Le liti tra coniugi in sede di separazione e divorzio riguardano spesso anche la restituzione dei beni di proprietà esclusiva di ciascuno o comunque assegnati giudizialmente.
La Corte di Cassazione ha confermato la responsabilità penale dell’ex moglie che non ha restituito gli oggetti personali al marito. Nel caso concreto la donna si era rifiutata di restituire al marito i beni del medesimo custoditi in un locale nella disponibilità della moglie sebbene il provvedimento giudiziale autorizzasse il marito al ritiro.
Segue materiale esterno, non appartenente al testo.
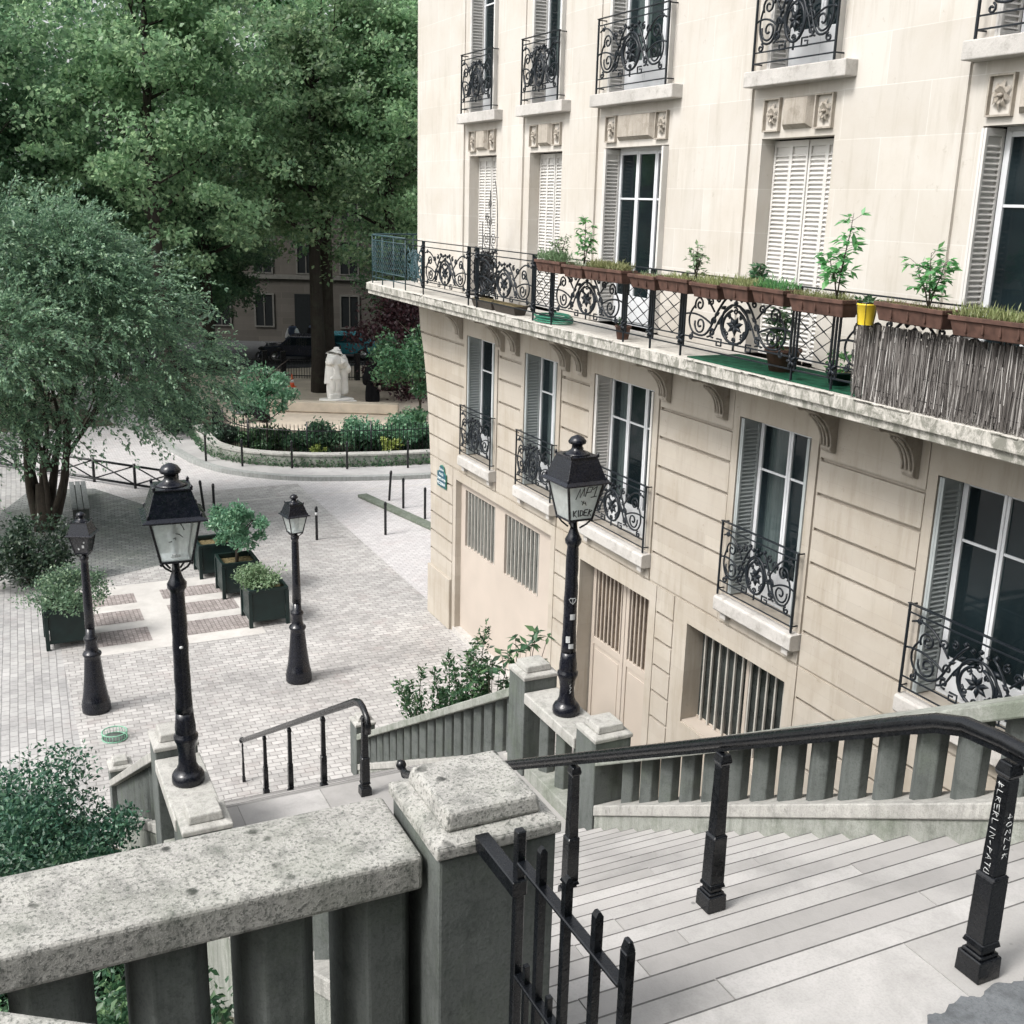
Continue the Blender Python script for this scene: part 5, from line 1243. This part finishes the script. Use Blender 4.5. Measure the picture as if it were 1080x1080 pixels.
# yellow bucket
t=empty('yellow_bucket',(7.62,8.14,8.0),0,'yellow bucket of small green leaves hooked on the balcony rail','bucket')
MB().lathe([(.072,0),(.098,.18),(.105,.185),(.105,.20),(.096,.20),(.092,.17)],20,cap=False).add([(.072*math.cos(2*PI*k/12),.072*math.sin(2*PI*k/12),.001) for k in range(12)],[tuple(range(12))]).build('bucket',M['yellow'],t)
me=MB(); me.lathe([(.107,.205),(.111,.21),(.107,.215)],20,cap=False)
for a in (20,100,160,220,280): me.tube([(.110*math.cos(R(a)),.110*math.sin(R(a)),.21),(.080*math.cos(R(a)),.080*math.sin(R(a)),-.01)],.003,4)
me.lathe([(.078,-.012),(.084,-.008),(.078,-.004)],16,cap=False); me.build('wire_holder',M['iron'],t)
C=[(random.gauss(0,.04),random.gauss(0,.04),.19+random.uniform(0,.05)) for _ in range(90)]; leafmesh('foliage',C,.06,M['leafb'],t)
# reed screen
t=empty('reed_screen',(7.74,5.6,ZB),0,'grey-brown reed screen tied to the outside of the balcony railing','screen')
rd,nt,b=newmat('reed'); g=nt.nodes.new('ShaderNodeNewGeometry'); nt.links.new(ramp(nt,g.outputs['Random Per Island'],[(0,(.03,.026,.024)),(.5,(.10,.09,.084)),(.88,(.19,.178,.168)),(1,(.50,.48,.46))]),b.inputs['Base Color']); b.inputs['Roughness'].default_value=.85
me=MB()
for k in range(3200):
    y=random.uniform(-2.6,2.76); x=random.uniform(-.022,.02); l=random.gauss(0,.03); z0=random.uniform(-.01,.1) if random.random()<.85 else random.uniform(.1,.4); z1=.74-random.random()**3*.25; w=random.uniform(.003,.006)
    me.tube([(x,y,z0),(x+random.gauss(0,.004),y+l*.6,(z0+z1)/2),(x,y+l,z1)],w,3,smooth=False)
me.build('reeds',rd,t)
me=MB()
for z in (.12,.32,.52,.68): me.tube([(-.02+.008*(k%2),-2.6+k*.1,z+random.uniform(-.004,.004)) for k in range(54)],.003,3)
me.build('wire',M['iron'],t)
me=MB(); me.box(7.78,7.80,8.5-0,8.52,7.3,7.4)
# mats, pots, hose, iron trellis
t=tag(MB().box(-.33,.45,-1.55,1.45,0,.012).build('balcony_mat',M['turf'],loc=(8.12,9.85,ZB+.003)),'dark green synthetic turf mat on the balcony floor','mat')
def pot(label,loc,r,h,mat='terra',fol=None,n=0,ls=.08,fr=.15):
    t=empty('plant_pot',loc,0,label,'plant pot','pots on the balcony floor')
    MB().lathe([(r*.7,0),(r*.95,h*.85),(r*1.05,h*.86),(r*1.05,h),(r*.92,h),(r*.88,h*.9),(.001,h*.9)],18).build('pot',M[mat],t)
    MB().lathe([(r*.87,h*.9),(.001,h*.93)],14,cap=False).build('soil',M['soil'],t)
    if fol:
        C,_=clumpcloud(n,(0,0,h+fr*.8),(fr,fr,fr),10,.4); leafmesh('foliage',C,ls,fol,t)
pot('small terracotta pot with a thin plant on the balcony floor below the open window',(7.95,13.1,ZB),.11,.19,fol=M['leafb'],n=60,ls=.05,fr=.07)
pot('wide terracotta pot on the green mat behind the scrollwork',(8.15,9.95,ZB+.01),.20,.26)
pot('low dark plastic pot with leaves behind the lattice',(8.1,8.95,ZB+.01),.14,.15,'green',M['leafg'],120,.06,.14)
for (y,lb) in ((17.55,'dark wooden trough on the balcony floor left of the green hose, farther one'),(16.65,'dark wooden trough on the balcony floor nearest the coiled green hose')):
    t=empty('floor_trough',(7.92,y,ZB),0,lb,'flower box','dark troughs on the balcony floor'); me=MB(); me.hexa([(-.09,-.38,0),(.09,-.38,0),(.09,.38,0),(-.09,.38,0),(-.13,-.42,.14),(.13,-.42,.14),(.13,.42,.14),(-.13,.42,.14)]); me.build('trough',plain('dark_wood',(.035,.028,.022),.7),t,bevel=.006,bseg=1)
    MB().box(-.11,.11,-.40,.40,.141,.15).build('soil',M['soil'],t)
t=empty('garden_hose',(8.0,15.25,ZB),0,'coil of green garden hose lying on the balcony floor','hose')
me=MB(); pts=[]
for k in range(150):
    a=k*.30; r_=.30+.05*math.sin(k*.13); pts.append((r_*.7*math.cos(a),r_*1.35*math.sin(a),.015+k*.0007))
me.tube(pts,.012,6); me.build('hose',M['hose'],t)
# decorative iron trellis panel
t=empty('iron_trellis',(8.25,18.0,ZB),0,'ornate dark iron trellis with pointed top leaning against the far windows','trellis')
def trel(dx,y0,hh,w):
    me=MB(); fn=lambda u,v:(dx,y0-u,v)
    for u in (0,w/2,w): me.tube([fn(u,0),fn(u,hh*(1 if u==w/2 else .72))],.009,5)
    for v in (.5,.95,hh*.6): me.tube([fn(-.06,v),fn(w+.06,v)],.007,4)
    for (cu,cv,rr) in ((w*.25,.72,.14),(w*.75,.72,.14),(w*.25,1.12,.13),(w*.75,1.12,.13),(w*.5,1.42,.12),(w*.5,1.72,.08),(w*.3,1.5,.07)):
        me.tube([fn(u,v) for u,v in spiral(cu,cv,.015,rr,0,PI*3.5)],.006,4)
    me.tube([fn(u,v) for u,v in bez((w,hh*.72),(w,hh*.9),(w*.9,hh*1.02),(w*.8,hh*1.08))],.007,4)
    return me
trel(0,.55,1.95,.62).build('scroll_panel',M['iron'],t)
me=MB(); scrollwork(me,1.0,.95,lambda u,v:(-.25,.35-u,v+.1),.014); scrollwork(me,.8,.9,lambda u,v:(-.18,.45-u,v+.12),.013); me.build('lower_panel',M['iron'],t)

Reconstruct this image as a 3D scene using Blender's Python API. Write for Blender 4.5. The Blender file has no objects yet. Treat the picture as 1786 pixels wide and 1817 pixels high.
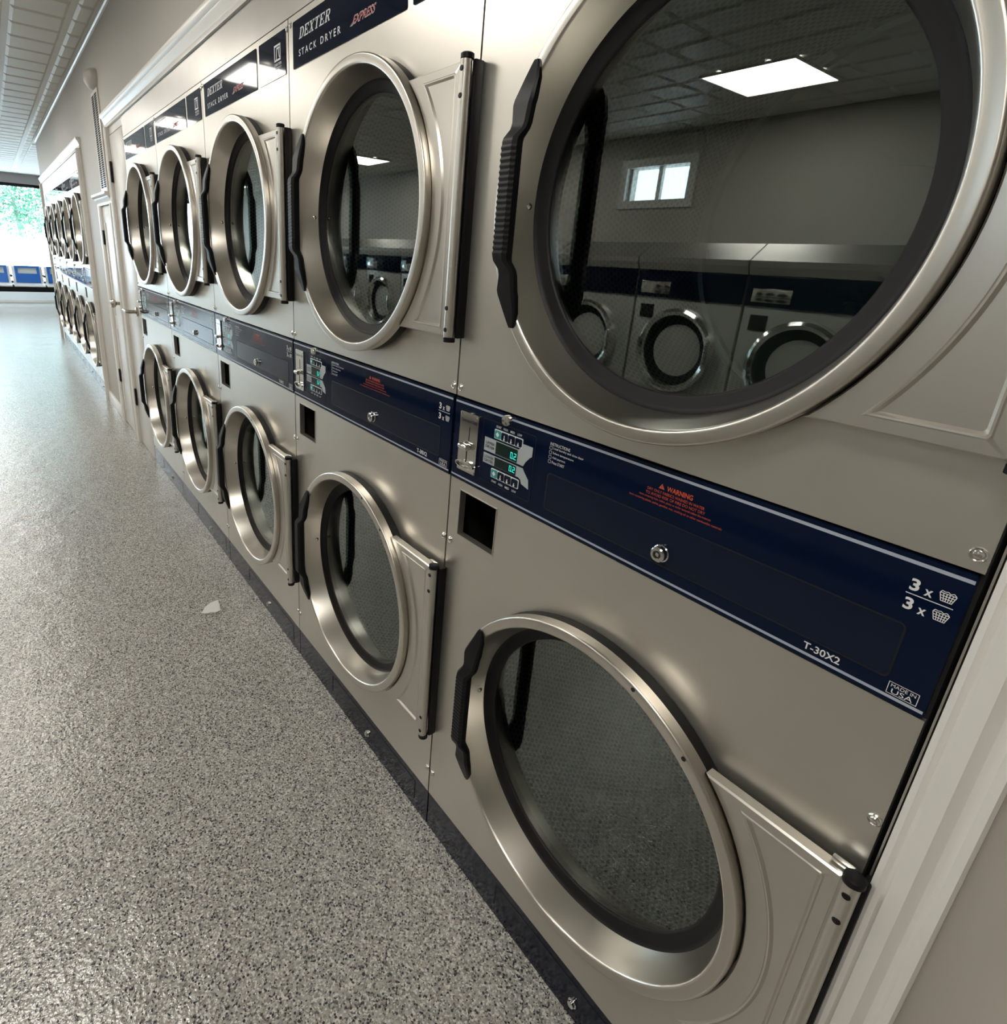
import bpy, bmesh, math, random
from mathutils import Vector, Matrix
random.seed(7)
scene = bpy.context.scene
COL = scene.collection
PI = math.pi

# ------------------------------------------------------------------ camera
ca, cb, cc = 0.9379, -0.3315, -0.0597
cam_d = bpy.data.cameras.new('camera')
cam = bpy.data.objects.new('camera', cam_d)
COL.objects.link(cam)
yaw = Matrix.Rotation(ca, 3, 'Z')
pit = Matrix.Rotation(cb, 3, 'X')
rol = Matrix.Rotation(cc, 3, 'Y')
M3 = yaw @ pit @ rol                       # columns: right, forward, up
rt, fw, up = M3.col[0], M3.col[1], M3.col[2]
m = Matrix((rt, up, -fw)).transposed().to_4x4()
m.translation = (0.0858, -0.7029, 1.3734)
cam.matrix_world = m
cam_d.sensor_fit = 'HORIZONTAL'
cam_d.sensor_width = 36.0
cam_d.lens = 36.0 * 1041.5 / 1786
cam_d.shift_x = (893 - 763.87) / 1786
cam_d.shift_y = (821.9 - 908.5) / 1786
cam_d.clip_start = 0.01
cam_d.clip_end = 200
scene.camera = cam

# ------------------------------------------------------------------ world and exposure
w = bpy.data.worlds.new('sky')
scene.world = w
w.use_nodes = True
bg = w.node_tree.nodes['Background']
bg.inputs[0].default_value = (0.72, 0.88, 1.0, 1)
bg.inputs[1].default_value = 9.0
scene.view_settings.view_transform = 'Standard'
scene.view_settings.look = 'None'
scene.view_settings.gamma = 1
scene.view_settings.exposure = 0.08
scene.view_settings.use_curve_mapping = False
PANEL_E = 18.5
scene.cycles.use_denoising = True
scene.cycles.max_bounces = 7
scene.cycles.diffuse_bounces = 3
scene.cycles.glossy_bounces = 4
scene.cycles.transparent_max_bounces = 8
scene.cycles.use_adaptive_sampling = True
scene.cycles.adaptive_threshold = 0.05
scene.cycles.adaptive_min_samples = 16
scene.cycles.sample_clamp_indirect = 8
scene.cycles.caustics_reflective = False
scene.cycles.caustics_refractive = False

# ------------------------------------------------------------------ materials
def nt(name):
    mt = bpy.data.materials.new(name)
    mt.use_nodes = True
    t = mt.node_tree
    return mt, t, t.nodes['Principled BSDF']

def plain(name, col, rough=.5, metal=0., spec=.5, bump=None, coat=0., coat_r=.05):
    mt, t, b = nt(name)
    b.inputs['Base Color'].default_value = (*col, 1)
    b.inputs['Roughness'].default_value = rough
    b.inputs['Metallic'].default_value = metal
    b.inputs['Specular IOR Level'].default_value = spec
    b.inputs['Coat Weight'].default_value = coat
    b.inputs['Coat Roughness'].default_value = coat_r
    if bump:
        tc = t.nodes.new('ShaderNodeTexCoord')
        n = t.nodes.new('ShaderNodeTexNoise')
        n.inputs['Scale'].default_value = bump[0]
        n.inputs['Detail'].default_value = 4
        bp = t.nodes.new('ShaderNodeBump')
        bp.inputs['Strength'].default_value = bump[1]
        bp.inputs['Distance'].default_value = bump[2]
        t.links.new(tc.outputs['Object'], n.inputs['Vector'])
        t.links.new(n.outputs[0], bp.inputs['Height'])
        t.links.new(bp.outputs[0], b.inputs['Normal'])
    return mt

def steel(name, col=(.665, .635, .572), rough=.27, streak=(3, 3, 90), var=.015, wav=.0, metal=1.):
    mt, t, b = nt(name)
    L = t.links.new
    b.inputs['Metallic'].default_value = metal
    b.inputs['Specular IOR Level'].default_value = .5
    tc = t.nodes.new('ShaderNodeTexCoord')
    mp = t.nodes.new('ShaderNodeMapping')
    mp.inputs['Scale'].default_value = streak
    n = t.nodes.new('ShaderNodeTexNoise')
    n.inputs['Scale'].default_value = 6
    n.inputs['Detail'].default_value = 5
    L(tc.outputs['Object'], mp.inputs[0]); L(mp.outputs[0], n.inputs['Vector'])
    mr = t.nodes.new('ShaderNodeMapRange')
    mr.inputs[3].default_value = rough - var
    mr.inputs[4].default_value = rough + var
    L(n.outputs[0], mr.inputs[0]); L(mr.outputs[0], b.inputs['Roughness'])
    n2 = t.nodes.new('ShaderNodeTexNoise')
    n2.inputs['Scale'].default_value = 2.2
    n2.inputs['Detail'].default_value = 6
    L(tc.outputs['Object'], n2.inputs['Vector'])
    cr = t.nodes.new('ShaderNodeMapRange')
    cr.inputs[1].default_value = .3; cr.inputs[2].default_value = .7
    cr.inputs[3].default_value = .90; cr.inputs[4].default_value = 1.04
    L(n2.outputs[0], cr.inputs[0])
    mx = t.nodes.new('ShaderNodeVectorMath'); mx.operation = 'SCALE'
    mx.inputs[0].default_value = col
    L(cr.outputs[0], mx.inputs['Scale']); L(mx.outputs[0], b.inputs['Base Color'])
    if wav:
        bp = t.nodes.new('ShaderNodeBump')
        bp.inputs['Strength'].default_value = 1
        bp.inputs['Distance'].default_value = wav
        n3 = t.nodes.new('ShaderNodeTexNoise'); n3.inputs['Scale'].default_value = 3.0
        n3.inputs['Detail'].default_value = 1.5
        L(tc.outputs['Object'], n3.inputs['Vector'])
        L(n3.outputs[0], bp.inputs['Height']); L(bp.outputs[0], b.inputs['Normal'])
    return mt

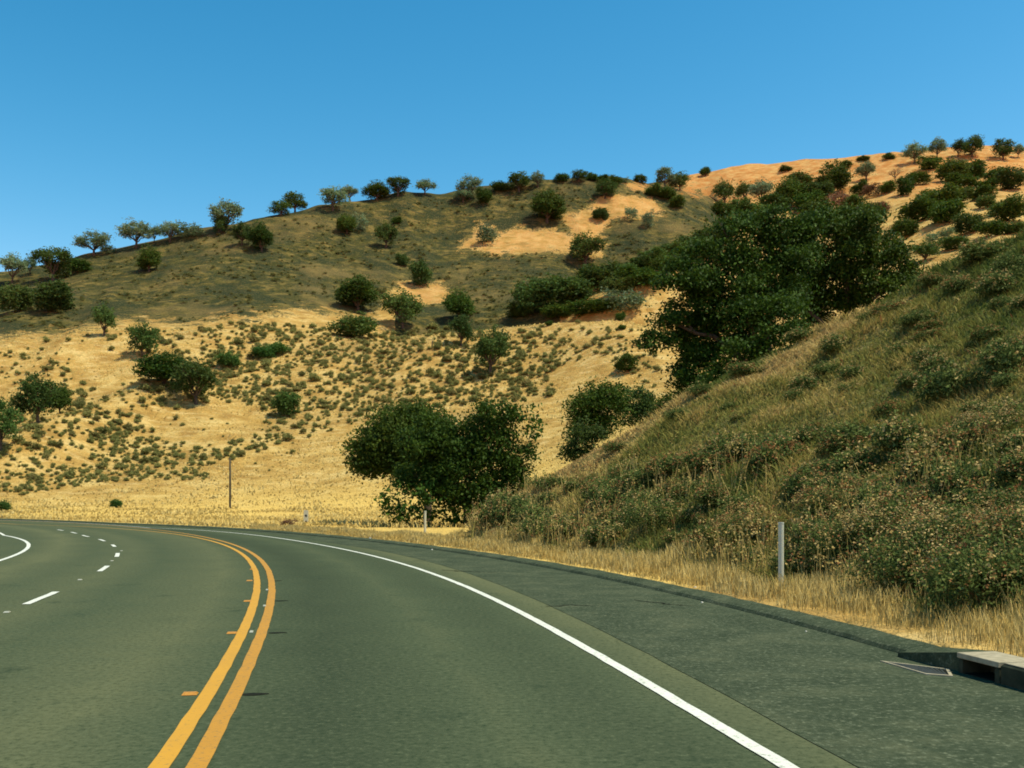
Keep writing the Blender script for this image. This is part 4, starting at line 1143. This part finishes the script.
# ------------------------------------------------------------------ grass
def blades(x, y, z, h, w, lean, az, tint, curve=.35):
    n = len(x)
    base = np.stack([x, y, z], -1)
    side = np.stack([np.cos(az), np.sin(az), 0 * az], -1) * (w / 2)[:, None]
    la = rg.uniform(0, 6.28, n); ld = np.stack([np.cos(la), np.sin(la), 0 * la], -1) * (lean * h)[:, None]
    up = np.array((0, 0, 1.)) * h[:, None]
    m_ = base + up * .55 + ld * .35; tp = base + up * (1 - .12 * lean)[:, None] + ld
    v = np.stack([base - side, base + side, m_ + side * .8, m_ - side * .8, tp + side * .25, tp - side * .25], 1).reshape(-1, 3)
    i = np.arange(n)[:, None] * 6
    q = np.concatenate([i + np.array([[0, 1, 2, 3]]), i + np.array([[3, 2, 4, 5]])], 1).reshape(-1, 4)
    return v, q, np.repeat(tint, 2)


rg = np.random.default_rng(5)
# tall straw along the verge
N = 115000
thv = TH0 + rg.uniform(-.02, .62, N) ; tv = .42 + rg.beta(1.6, 1.4, N) * 2.1
xx = CX + (rdk(thv) + tv) * np.cos(thv); yy = CY + (rdk(thv) + tv) * np.sin(thv)
uu = 512 + F * xx / np.maximum(yy, 1)
clump = fbm(xx * 1.3, yy * 1.3, 71, 3)
keep = (yy > 5) & (uu < 1150) & (uu > 250) & (rg.uniform(0, 1, N) < .75 + clump)
xx, yy, tv, clump = xx[keep], yy[keep], tv[keep], clump[keep]
hh = (.15 + .19 * np.clip(tv / 1.5, 0, 1) + .20 * clump) * rg.uniform(.5, 1.15, len(xx)) * np.clip(.45 + (tv - .4) * 1.4, .3, 1) * np.clip(1.25 - yy / 80, .6, 1)
ww = np.clip(yy * .00055, .005, .03) * rg.uniform(.7, 1.5, len(xx))
v, q, tt = blades(xx, yy, land(xx, yy) - .02, np.maximum(hh, .08), ww, rg.uniform(.02, .42, len(xx)), rg.uniform(-.6, .6, len(xx)), np.clip(.5 + .45 * clump + rg.normal(0, .22, len(xx)), 0, 1))
o = obj('dry_grass', mesh_np('dry_grass', v, q, M['straw'], False, None, dict(tint=tt))); tag(o, 'tall golden dry grass along the right edge of the road', 'grass', None, 'stuff')

# straw beyond the bend, and thin straw over the near hill
N = 60000
uu = rg.uniform(-30, 660, N); dd = np.where(rg.uniform(0, 1, N) < .5, rg.uniform(58, 118, N), rg.uniform(110, 245, N)); xx = (uu - 512) / F * dd; yy = dd
th, r = polar(xx, yy); t = r - rdk(th); zz = land(xx, yy); e, _ = bank(xx, yy)
keep = (t > .6) & ((e < zz - .3) | (t < 3))
xx, yy, zz = xx[keep], yy[keep], zz[keep]
clump = fbm(xx / 6, yy / 6, 72, 3)
k2 = rg.uniform(0, 1, len(xx)) < .6 + clump; xx, yy, zz, clump = xx[k2], yy[k2], zz[k2], clump[k2]
hh = rg.uniform(.12, .38, len(xx)) * (1 + .5 * clump); ww = yy * .0011 * rg.uniform(.7, 1.6, len(xx))
v, q, tt = blades(xx, yy, zz - .03, hh, ww, rg.uniform(.2, .8, len(xx)), rg.uniform(-.8, .8, len(xx)), np.clip(.45 + .4 * clump + rg.normal(0, .16, len(xx)), 0, .9))
o = obj('field_grass', mesh_np('field_grass', v, q, M['straw'], False, None, dict(tint=tt))); tag(o, 'golden dry grass covering the flat and the hill beyond the bend', 'grass', None, 'stuff')

# the bank: olive, green and straw grass that leans downhill
N = 420000
uu = rg.uniform(470, 1090, N); dd = 9 + 84 * rg.uniform(0, 1, N) ** 1.15; xx = (uu - 512) / F * dd; yy = dd
th, r = polar(xx, yy); t = r - rdk(th)
e, _ = bank(xx, yy); ph = np.arctan2(xx, yy); rc = np.interp(ph, EPH, ERC); rho = np.hypot(xx, yy)
keep = (t > 1.7) & (e > 0) & (rho < rc + 9)
xx, yy, t, rho, rc = [a[keep] for a in (xx, yy, t, rho, rc)]
zz = land(xx, yy)
cl = fbm(xx / 3.2, yy / 4.5, 73, 4); cl2 = fbm(xx / 9, yy / 12, 74, 3); cl3 = fbm(xx / 1.1, yy / 1.1, 76, 2)
tint = .40 + .45 * cl + .38 * cl2 + .22 * cl3 + rg.normal(0, .11, len(xx)) + .30 * 1.4 * np.exp(-((rho - rc) / 4.0) ** 2) * (cl2 + cl > -.2) - .02
tint = np.where(rg.uniform(0, 1, len(xx)) < .012, 1.0, np.clip(tint, 0, .93))
hh = (.10 + .30 * vnoise(xx / 1.1, yy / 1.1, 75) ** 1.5) * rg.uniform(.5, 1.3, len(xx))
ww = np.clip(yy * .0012, .014, .09) * rg.uniform(.7, 1.6, len(xx))
v, q, tt = blades(xx, yy, zz - .03, hh, ww, rg.uniform(.2, 1.2, len(xx)), rg.uniform(-1.5, 1.5, len(xx)), tint)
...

Al rifiuto della signora era conseguita la denuncia penale per appropriazione indebita. Il reato si considera integrato nonostante nel caso concreto fossero decorsi due anni dal provvedimento giudiziale autorizzativo. La Cassazione ha infatti ritenuto che il termine prescrizionale non decorre dal provvedimento giudiziale di assegnazione ma dal successivo momento in cui il soggetto legittimato concretamente avanza richiesta di restituzione e/o ritiro. Per i giudici l’inversione del possesso “incriminata” era scattata quando l’uomo aveva comunicato alla ex moglie la sua intenzione di andare a prendere gli oggetti e si era sentito rispondere che la cantina era stata svuotata, proprio per impedirgli di riaverli.
Da ciò consegue che in ipotesi conflittuali è bene far inserire nel provvedimento di separazione e /o divorzio un termine finale entro il quale il legittimato possa ritirate i propri effetti e/o beni personali. Diversamente, il soggetto obbligato alla restituzione, può tutelarsi inviando una formale intimazione al ritiro.